Elogiando o esforço feito durante o programa da troika (que o FMI ajudou a desenhar), defende-se que agora “será preciso rever as reformas que não produziram os resultados almejados, concluir a execução das reformas já iniciadas e abordar os constrangimentos remanescentes por meio de reformas complementares”.

Que reformas estruturais?
As áreas para as quais o FMI pede um renovado esforço de reforma não constituem surpresas. O mercado de trabalho volta a estar em foco, pedindo-se  “novas ideias e iniciativas”, embora sem se “recorrer a políticas que prejudiquem a criação de empregos”. O aumento do salário mínimo continua a ser considerado como um potencial factor negativo para a criação de empregos.

O FMI continua a repetir as críticas ao Governo por não terem ainda sido adoptadas todas as medidas relativas à redução dos custos da energia e dos custos das infra-estruturas de transportes (especialmente nos portos). E mostra já alguma resignação em relação aos resultados finais nestas áreas. “Embora seja difícil reverter totalmente os custos legados de erros de políticas do passado em áreas como energia e infra-estruturas rodoviárias, será especialmente importante evitar derrapagens nas reformas nessas áreas”, afirma o documento.

Outra área a que o fundo volta a dar muita importância é a do endividamento das empresas, com o FMI a alertar que as medidas já tomadas pelo Governo não resolveram alguns dos problemas mais importantes (ver texto ao lado).

Como é hábito, um documento do FMI em relação a Portugal não podia acabar sem um apelo à consolidação orçamental. A regra que os técnicos do fundo querem ver cumprida é a da realização todos os anos de um ajustamento estrutural primário de pelo menos 0,5% do PIB. E para que tal aconteça, serão precisos “novos esforços assentes nas reformas estruturais nos regimes de salários e pensões”.
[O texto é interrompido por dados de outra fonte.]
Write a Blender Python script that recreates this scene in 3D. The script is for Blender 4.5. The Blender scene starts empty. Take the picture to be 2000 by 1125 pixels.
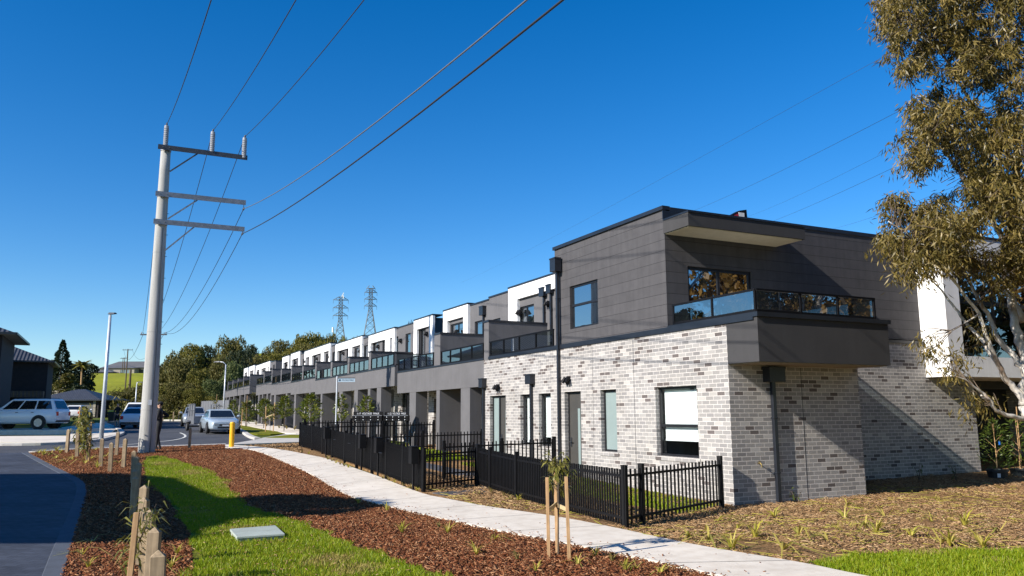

Subir Lall, na sua intervenção na Ordem dos Economistas, apesar de apresentar de apresentar previsões de crescimento a médio prazo que pouco ultrapassam 1%, tento manter algum optimismo no discurso, dizendo que as projecções podem melhorar caso surjam os sinais de um esforço continuado de reforma. "As reformas têm de passar a fazer parte do estilo de vida português. É um processo contínuo", disse, preferindo não falar no impacto que as eleições podem vir a ter nesse esforço. "Independentemente do ciclo eleitoral, as reformas têm de continuar. Isto é um  debate que não é apenas político, mas também social", disse Subir Lall.